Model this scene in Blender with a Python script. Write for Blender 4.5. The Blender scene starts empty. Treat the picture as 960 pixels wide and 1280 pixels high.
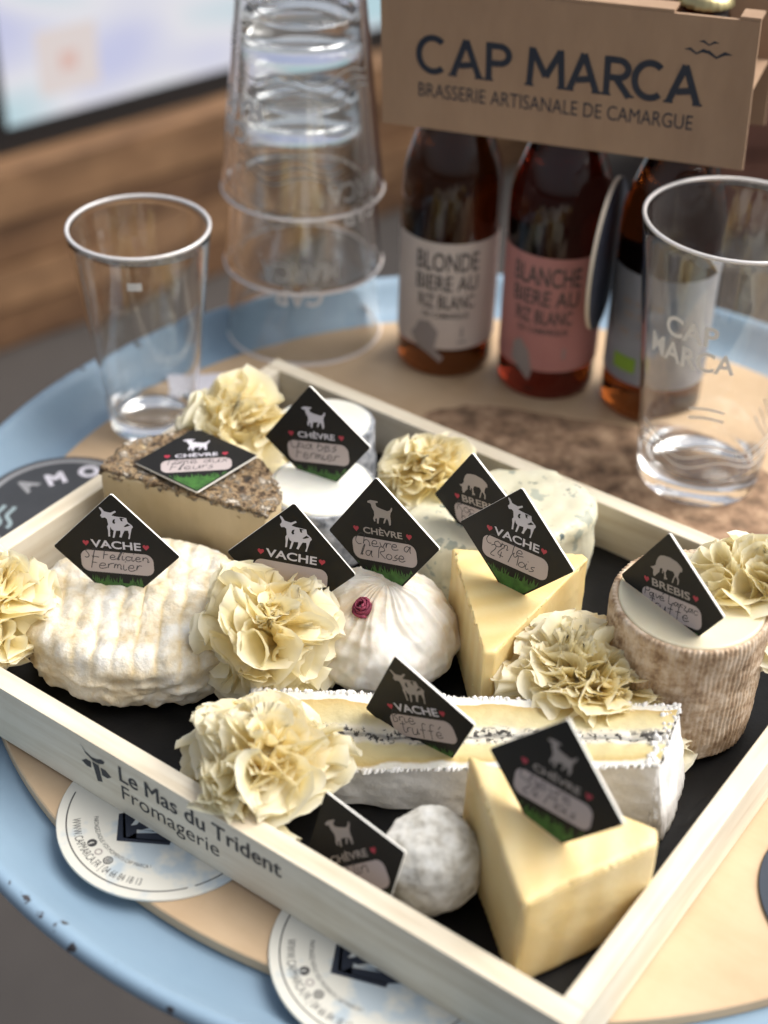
import bpy, bmesh, math, random
import numpy as np
from mathutils import Vector, Matrix, noise

scn = bpy.context.scene
COL = scn.collection
R = math.radians
PI = math.pi

# ------------------------------------------------------------------ camera, world, sun, exposure
cam = bpy.data.objects.new('camera', bpy.data.cameras.new('camera'))
COL.objects.link(cam)
scn.camera = cam
cam.matrix_world = (Matrix.Translation((0.136913, -0.324968, 0.522656)) @ Matrix.Rotation(0.609256, 4, 'Z')
                    @ Matrix.Rotation(0.931040, 4, 'X') @ Matrix.Rotation(0.027577, 4, 'Z'))
cam.data.sensor_fit = 'VERTICAL'
cam.data.sensor_height = 36
cam.data.sensor_width = 27
cam.data.lens = 54.949
cam.data.clip_start = 0.02
cam.data.clip_end = 200
cam.data.dof.use_dof = True
cam.data.dof.focus_distance = 0.725
cam.data.dof.aperture_fstop = 4.5

SUN_EL, SUN_AZ = 50, 46           # azimuth from +x towards +y
w = bpy.data.worlds.new('World')
scn.world = w
w.use_nodes = True
nt = w.node_tree
bg = nt.nodes['Background']
sky = nt.nodes.new('ShaderNodeTexSky')
sky.sky_type = 'NISHITA'
sky.sun_disc = False
sky.sun_elevation = R(SUN_EL)
sky.sun_rotation = R(90 - SUN_AZ)
sky.dust_density = 5
hs = nt.nodes.new('ShaderNodeHueSaturation')   # an overcast, nearly grey sky
hs.inputs['Saturation'].default_value = 0.42
nt.links.new(sky.outputs[0], hs.inputs['Color'])
nt.links.new(hs.outputs[0], bg.inputs['Color'])
bg.inputs['Strength'].default_value = 0.085
sl = bpy.data.lights.new('sun', 'SUN')
sl.energy = 2.1
sl.angle = R(55)
sl.color = (1.0, 0.96, 0.90)
sun = bpy.data.objects.new('sun', sl)
COL.objects.link(sun)
sd = Vector((math.cos(R(SUN_EL)) * math.cos(R(SUN_AZ)), math.cos(R(SUN_EL)) * math.sin(R(SUN_AZ)), math.sin(R(SUN_EL))))
sun.rotation_euler = sd.to_track_quat('Z', 'Y').to_euler()
scn.view_settings.view_transform = 'Standard'
scn.view_settings.look = 'None'
scn.view_settings.gamma = 1
scn.view_settings.exposure = 0.92
cy = scn.cycles
cy.use_denoising = True
cy.max_bounces = 24
cy.transmission_bounces = 24
cy.transparent_max_bounces = 16
cy.diffuse_bounces = 9
cy.glossy_bounces = 8
cy.blur_glossy = 1.0
cy.sample_clamp_indirect = 6

# ------------------------------------------------------------------ helpers
EF = np.array([-0.5723, 0.8201, 0.0])     # away from the photographer, along the table
ER = np.array([0.8201, 0.5723, 0.0])      # to the photographer's right


def nvec(v):
    return Vector((noise.noise(v + Vector((9.3, -1.5, -7.9))), noise.noise(v + Vector((2.1, 31.7, 4.4))), noise.noise(v + Vector((-17.2, 5.6, 11.9))))) * 1.25


class MB:
    def __init__(self):
        self.V, self.F, self.I, self.n = [], [], [], 0

    def add(self, v, f, mi=0):
        v = [tuple(map(float, p)) for p in v]
        self.V += v
        self.F += [tuple(int(i) + self.n for i in q) for q in f]
        self.I += [mi] * len(f)
        self.n += len(v)

    def box(self, a, b, mi=0):
        x0, y0, z0 = a
        x1, y1, z1 = b
        self.add([(x0, y0, z0), (x1, y0, z0), (x1, y1, z0), (x0, y1, z0), (x0, y0, z1), (x1, y0, z1), (x1, y1, z1), (x0, y1, z1)],
                 [(0, 3, 2, 1), (4, 5, 6, 7), (0, 1, 5, 4), (1, 2, 6, 5), (2, 3, 7, 6), (3, 0, 4, 7)], mi)

    def obox(self, o, ux, uy, a, b, mi=0):
        """box in a rotated frame: o + x*ux + y*uy + z"""
        m = MB()
        m.box(a, b)
        o, ux, uy = np.array(o, float), np.array(ux, float), np.array(uy, float)
        self.add([o + p[0] * ux + p[1] * uy + np.array([0, 0, p[2]]) for p in m.V], m.F, mi)

    def prism(self, poly, z0, z1, mi=0, top=None):
        n = len(poly)
        top = top or [z1] * n
        v = [(x, y, z0) for x, y in poly] + [(x, y, top[i]) for i, (x, y) in enumerate(poly)]
        f = [tuple(range(n))[::-1], tuple(range(n, 2 * n))] + [(i, (i + 1) % n, n + (i + 1) % n, n + i) for i in range(n)]
        self.add(v, f, mi)

    def lathe(self, prof, n=64, mi=0, closed=False, c=(0, 0, 0)):
        v = []
        for r, z in prof:
            for k in range(n):
                a = 2 * PI * k / n
                v.append((c[0] + r * math.cos(a), c[1] + r * math.sin(a), c[2] + z))
        f = []
        m = len(prof)
        for i in range(m if closed else m - 1):
            j = (i + 1) % m
            for k in range(n):
                l = (k + 1) % n
                f.append((i * n + k, i * n + l, j * n + l, j * n + k))
        if not closed:
            if prof[0][0] > 0:
                f.append(tuple(range(n))[::-1])
            if prof[-1][0] > 0:
                f.append(tuple((m - 1) * n + k for k in range(n)))
        self.add(v, f, mi)

    def build(self, name, mats, parent=None, loc=(0, 0, 0), smooth=False, sharp=None, weld=False):
        me = bpy.data.meshes.new(name)
        l = np.array(loc, float)
        me.from_pydata([tuple(np.array(p) - l) for p in self.V], [], self.F)
        for m in (mats if isinstance(mats, (list, tuple)) else [mats]):
            me.materials.append(m)
        me.polygons.foreach_set('material_index', self.I)
        if weld:
            bm = bmesh.new()
            bm.from_mesh(me)
            bmesh.ops.remove_doubles(bm, verts=bm.verts, dist=1e-6)
            bm.to_mesh(me)
            bm.free()
        if smooth:
            me.polygons.foreach_set('use_smooth', [True] * len(me.polygons))
            if sharp:
                me.set_sharp_from_angle(angle=R(sharp))
        me.update()
        o = bpy.data.objects.new(name, me)
        COL.objects.link(o)
        if parent:
            o.parent = parent
            o.location = tuple(l)
        else:
            o.location = tuple(l)
        return o


def tag(o, label=None, cat=None, group=None, kind=None):
    if label:
        o['label'] = label
    if cat:
        o['category'] = cat
    if group:
        o['group'] = group
    if kind:
        o['kind'] = kind
    return o


def thing(name, label, cat, loc=(0, 0, 0), group=None):
    o = bpy.data.objects.new(name, None)
    COL.objects.link(o)
    o.location = loc
    o.empty_display_size = 0.01
    return tag(o, label, cat, group)


def bevel(o, wd, seg=2):
    m = o.modifiers.new('bevel', 'BEVEL')
    m.width = wd
    m.segments = seg
    m.limit_method = 'ANGLE'
    m.angle_limit = R(40)
    return o


# ---- materials
def mat(name, col, rough=0.5, **k):
    m = bpy.data.materials.new(name)
    m.use_nodes = True
    b = m.node_tree.nodes['Principled BSDF']
    b.inputs['Base Color'].default_value = (*col, 1)
    b.inputs['Roughness'].default_value = rough
    for kk, v in k.items():
        b.inputs[kk].default_value = v
    return m


def N(m, t, **k):
    n = m.node_tree.nodes.new(t)
    for a, v in k.items():
        if hasattr(n, a):
            setattr(n, a, v)
        else:
            n.inputs[a].default_value = v
    return n


def L(m, a, b):
    m.node_tree.links.new(a, b)


def coords(m, scale=(1, 1, 1), rot=(0, 0, 0)):
    tc = N(m, 'ShaderNodeTexCoord')
    mp = N(m, 'ShaderNodeMapping')
    mp.inputs['Scale'].default_value = scale
    mp.inputs['Rotation'].default_value = rot
    L(m, tc.outputs['Object'], mp.inputs['Vector'])
    return mp.outputs['Vector']


def set_ramp(r, stops):
    e = r.color_ramp.elements
    e.remove(e[1])
    e[0].position = stops[0][0]
    e[0].color = (*stops[0][1], 1)
    for p, c in stops[1:]:
        e.new(p).color = (*c, 1)


def noise_ramp(m, vec, scale, stops, detail=6, rough=0.6, typ='noise'):
    if typ == 'noise':
        n = N(m, 'ShaderNodeTexNoise')
        n.inputs['Detail'].default_value = detail
        n.inputs['Roughness'].default_value = rough
        out = n.outputs['Fac']
    elif typ == 'cell':
        n = N(m, 'ShaderNodeTexVoronoi')
        out = n.outputs['Distance']
    n.inputs['Scale'].default_value = scale
    L(m, vec, n.inputs['Vector'])
    r = N(m, 'ShaderNodeValToRGB')
    set_ramp(r, stops)
    L(m, out, r.inputs['Fac'])
    return r.outputs['Color'], out


def bump(m, vec, scale, strength, dist, detail=8, prev=None):
    n = N(m, 'ShaderNodeTexNoise')
    n.inputs['Scale'].default_value = scale
    n.inputs['Detail'].default_value = detail
    n.inputs['Roughness'].default_value = 0.65
    L(m, vec, n.inputs['Vector'])
    b = N(m, 'ShaderNodeBump')
    b.inputs['Strength'].default_value = strength
    b.inputs['Distance'].default_value = dist
    L(m, n.outputs['Fac'], b.inputs['Height'])
    if prev:
        L(m, prev, b.inputs['Normal'])
    return b.outputs['Normal']


def mixc(m, fac, a, b, typ='MIX'):
    n = N(m, 'ShaderNodeMix', data_type='RGBA', blend_type=typ)
    if isinstance(fac, float):
        n.inputs[0].default_value = fac
    else:
        L(m, fac, n.inputs[0])
    for i, s in ((6, a), (7, b)):
        if isinstance(s, tuple):
            n.inputs[i].default_value = (*s, 1)
        else:
            L(m, s, n.inputs[i])
    return n.outputs[2]


def P(m):
    return m.node_tree.nodes['Principled BSDF']


def noisy(name, stops, scale, rough=0.6, bscale=None, bstr=0.3, bdist=0.001, stretch=(1, 1, 1), spots=None, sss=0.0, sssr=(0.006, 0.004, 0.002), typ='noise', **k):
    """colour from noise, bump from noise, optional sparse spots (scale, threshold, colour)"""
    m = mat(name, stops[0][1], rough, **k)
    v = coords(m, stretch)
    c, _ = noise_ramp(m, v, scale, stops, typ=typ)
    if spots:
        for (s, th, sc) in spots:
            f, _ = noise_ramp(m, coords(m), s, [(th, (0, 0, 0)), (th + 0.04, (1, 1, 1))], detail=3)
            c = mixc(m, f, c, sc)
    L(m, c, P(m).inputs['Base Color'])
    if bscale:
        L(m, bump(m, v, bscale, bstr, bdist), P(m).inputs['Normal'])
    if sss:
        P(m).inputs['Subsurface Weight'].default_value = sss
        P(m).inputs['Subsurface Radius'].default_value = sssr
        P(m).inputs['Subsurface Scale'].default_value = 1.0
    return m


def glass(name, col=(1, 1, 1), rough=0.0, ior=1.47):
    return mat(name, col, rough, **{'Transmission Weight': 1.0, 'IOR': ior})


# ---- lettering: built-in font turned into flat triangles
_tc = {}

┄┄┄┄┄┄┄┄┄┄

§ **What is asked**: Transcribe exactly, with no pictures, the lines running from the first line of the material through the line holding "cam.data.dof.aperture_fstop = 4.5".

§ **Correct response**:
Model this scene in Blender with a Python script. Write for Blender 4.5. The Blender scene starts empty. Treat the picture as 960 pixels wide and 1280 pixels high.
import bpy, bmesh, math, random
import numpy as np
from mathutils import Vector, Matrix, noise

scn = bpy.context.scene
COL = scn.collection
R = math.radians
PI = math.pi

# ------------------------------------------------------------------ camera, world, sun, exposure
cam = bpy.data.objects.new('camera', bpy.data.cameras.new('camera'))
COL.objects.link(cam)
scn.camera = cam
cam.matrix_world = (Matrix.Translation((0.136913, -0.324968, 0.522656)) @ Matrix.Rotation(0.609256, 4, 'Z')
                    @ Matrix.Rotation(0.931040, 4, 'X') @ Matrix.Rotation(0.027577, 4, 'Z'))
cam.data.sensor_fit = 'VERTICAL'
cam.data.sensor_height = 36
cam.data.sensor_width = 27
cam.data.lens = 54.949
cam.data.clip_start = 0.02
cam.data.clip_end = 200
cam.data.dof.use_dof = True
cam.data.dof.focus_distance = 0.725
cam.data.dof.aperture_fstop = 4.5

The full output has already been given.